Myśleć w sposób internetowy
Problemem mogą być nauczyciele informatyki, którzy często uczą tego przedmiotu będąc np. jedynie po rocznych studiach podyplomowych, które nadały im kwalifikacje „nauczyciela informatyki”. Pamiętajmy jednak, że w tym wszystkim chodzi o coś innego, niż technologia, za którą naprawdę trudno nadążyć – szczególnie instytucjom takim, jak szkoły, gdzie każda zmiana musi być zatwierdzona na wielu szczeblach administracyjnych.

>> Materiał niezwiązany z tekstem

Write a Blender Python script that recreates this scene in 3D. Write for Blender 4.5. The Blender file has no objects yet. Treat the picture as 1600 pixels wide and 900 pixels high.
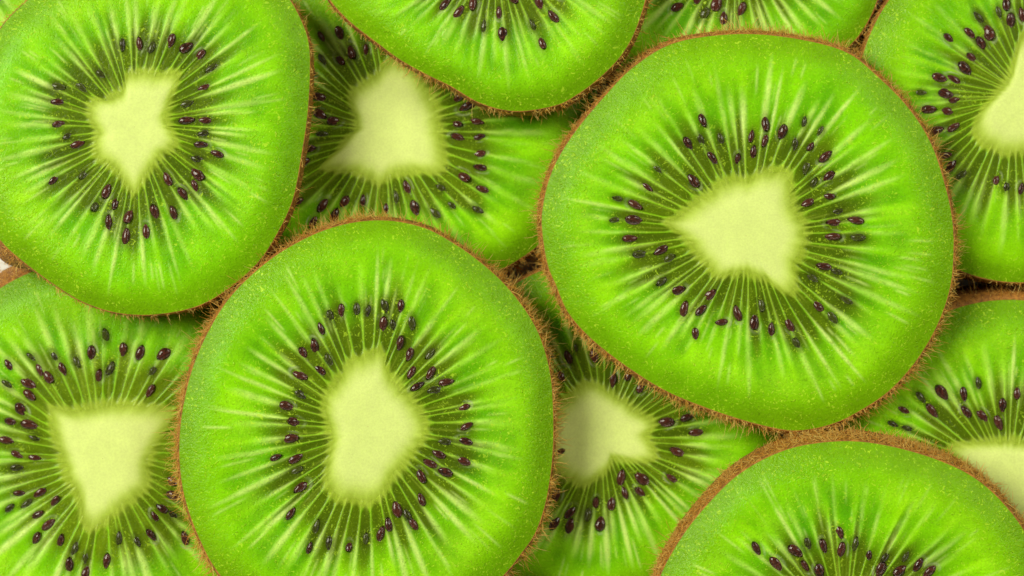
import bpy, math
import numpy as np
from mathutils import Matrix, Vector

scene = bpy.context.scene
COL = scene.collection
rng = np.random.default_rng(11)

# ------------------------------------------------------------------ camera
S = 0.0835e-3            # metres per photo pixel on the plane of the upper slices
ZREF = 0.018
DIST = 0.30
CAMZ = ZREF + DIST
cam_d = bpy.data.cameras.new("camera")
cam = bpy.data.objects.new("camera", cam_d)
COL.objects.link(cam)
cam.location = (0, 0, CAMZ)
cam_d.sensor_width = 36.0
cam_d.lens = 36.0 * DIST / (1600 * S)
cam_d.clip_start = 0.01
cam_d.clip_end = 20.0
cam_d.dof.use_dof = True
cam_d.dof.focus_distance = DIST - 0.0005
cam_d.dof.aperture_fstop = 20.0
scene.camera = cam

# ------------------------------------------------------------------ light
world = bpy.data.worlds.new("World")
scene.world = world
world.use_nodes = True
bg = world.node_tree.nodes["Background"]
bg.inputs["Color"].default_value = (1.0, 0.97, 0.76, 1)
bg.inputs["Strength"].default_value = 0.085


def area_light(name, loc, target, size, power, color=(1, 1, 1)):
    d = bpy.data.lights.new(name, 'AREA')
    d.shape = 'RECTANGLE'
    d.size, d.size_y = size
    d.energy = power
    d.color = color
    o = bpy.data.objects.new(name, d)
    COL.objects.link(o)
    o.location = loc
    o.rotation_euler = (Vector(target) - Vector(loc)).to_track_quat('-Z', 'Y').to_euler()
    return o


area_light("softbox_key", (-0.68, 0.32, 0.82), (0, 0, 0.01), (0.52, 0.52), 14.8, (1.0, 0.975, 0.80))
area_light("softbox_fill", (0.60, 0.40, 0.80), (0, 0, 0.01), (0.40, 0.40), 4.4, (1.0, 0.975, 0.80))

vs = scene.view_settings
scene.display_settings.display_device = 'sRGB'
vs.view_transform = 'Standard'
vs.look = 'None'
vs.exposure = 0.0
vs.gamma = 1.0
vs.use_curve_mapping = False
scene.render.engine = 'CYCLES'
scene.cycles.use_denoising = True
scene.cycles.denoiser = 'OPENIMAGEDENOISE'
scene.cycles.denoising_input_passes = 'RGB_ALBEDO_NORMAL'
scene.cycles.use_adaptive_sampling = True
scene.cycles.adaptive_threshold = 0.025
scene.cycles.max_bounces = 5
scene.cycles.diffuse_bounces = 3
scene.cycles.glossy_bounces = 2
scene.cycles.caustics_reflective = False
scene.cycles.caustics_refractive = False


# ------------------------------------------------------------------ materials
class NT:
    def __init__(self, name):
        self.m = bpy.data.materials.new(name)
        self.m.use_nodes = True
        self.t = self.m.node_tree
        self.bsdf = self.t.nodes["Principled BSDF"]
        self.out = self.t.nodes["Material Output"]

    def n(self, typ, **kw):
        nd = self.t.nodes.new(typ)
        for k, v in kw.items():
            if k.startswith('i_'):
                nd.inputs[k[2:].replace('_', ' ')].default_value = v
            else:
                setattr(nd, k, v)
        return nd

    def l(self, a, b):
        self.t.links.new(a, b)

    def math(self, op, a, b=None, clamp=False):
        nd = self.t.nodes.new('ShaderNodeMath')
        nd.operation = op
        nd.use_clamp = clamp
        for i, x in enumerate((a, b)):
            if x is None:
                continue
            if isinstance(x, (int, float)):
                nd.inputs[i].default_value = x
            else:
                self.l(x, nd.inputs[i])
        return nd.outputs[0]

    def ramp(self, x, lo, hi, a=0.0, b=1.0):
        nd = self.t.nodes.new('ShaderNodeMapRange')
        nd.interpolation_type = 'SMOOTHSTEP'
        nd.inputs['From Min'].default_value = lo
        nd.inputs['From Max'].default_value = hi
        nd.inputs['To Min'].default_value = a
        nd.inputs['To Max'].default_value = b
        self.l(x, nd.inputs['Value'])
        return nd.outputs['Result']

    def mix(self, f, a, b, mode='MIX'):
        nd = self.t.nodes.new('ShaderNodeMix')
        nd.data_type = 'RGBA'
        nd.blend_type = mode
        for i, x in ((0, f), (6, a), (7, b)):
            if isinstance(x, (int, float)):
                nd.inputs[i].default_value = x
            elif isinstance(x, tuple):
                nd.inputs[i].default_value = (*x, 1) if len(x) == 3 else x
            else:
                self.l(x, nd.inputs[i])
        return nd.outputs[2]

    def coord(self, scale=None):
        tc = self.n('ShaderNodeTexCoord').outputs['Object']
        if scale:
            mp = self.n('ShaderNodeMapping')
            mp.inputs['Scale'].default_value = scale
            self.l(tc, mp.inputs['Vector'])
            return mp.outputs[0]
        return tc

    def noise(self, co, scale, detail=2.0, rough=0.55, dist=0.0):
        nd = self.n('ShaderNodeTexNoise', i_Scale=scale, i_Detail=detail, i_Roughness=rough, i_Distortion=dist)
        self.l(co, nd.inputs['Vector'])
        return nd.outputs['Fac']

    def voronoi(self, co, scale, rand=1.0):
        nd = self.n('ShaderNodeTexVoronoi', i_Scale=scale, i_Randomness=rand)
        self.l(co, nd.inputs['Vector'])
        return nd.outputs['Distance'], nd.outputs['Color']

    def bump(self, h, strength, dist, normal=None):
        b = self.n('ShaderNodeBump', i_Strength=strength, i_Distance=dist)
        self.l(h, b.inputs['Height'])
        if normal:
            self.l(normal, b.inputs['Normal'])
        return b.outputs[0]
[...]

Tutaj chodzi o nauczenie myślenia w sposób internetowy. Tak, jak nauczyliśmy się być wyczuleni na marketingowe triki prezentowane w reklamach, porównujemy ceny w internecie, nie wierząc ślepo, że rewelacyjną ofertę, o której krzyczą gazetki hipermarketów czy pamiętamy, aby nie nosić zapisanego pinu do karty płatniczej w portfelu. Ta wiedza nie była powszechna jeszcze kilka czy kilkanaście lat temu. Dokładnie tak, jak teraz nie jest powszechna wiedza na temat zagrożeń czyhających na nas w globalnej sieci. Trzeba to zmienić i uczyć już od pierwszych lat podstawówki, jak nie dać się podejść internetowym oszustom, prezentować dotychczasowe przykłady tego typu działań, wskazywać elementy, które zawsze powinny budzić czujność. Na każdym etapie edukacji taką wiedzę należy przykazywać w sposób atrakcyjny dla ucznia. Począwszy od klas pierwszych, gdzie można wprowadzić elementy zabawy, poprzez klasy IV-VI, kiedy można mówić już konkretnie o bezpieczeństwie danych i konsekwencjach wynikających z braku dbania o nie, kończąc na gimnazjum i liceum, kiedy młodzież może sama wymyślać socjotechniczne sposoby, jakie mogą stosować hakerzy. Większość najpopularniejszych sztuczek zostałaby wówczas „wymyślona” na lekcjach, a tak zdobyta wiedza lepiej zapada w pamięć i w przypadku spotkania się z realnym zagrożeniem, większe będzie prawdopodobieństwo, że w głowie zapali się czerwona lampka.
Nauczyciele mają wolną rękę w układaniu programu nauczania, czyli tego, co przekazują swoim podopiecznym podczas zajęć. Jedyną wytyczną jest zgodność z ustaloną przez MEN podstawą programową. A ta, jak widać, pozwala uczyć tego, co naprawdę ważne i niezwykle potrzebne.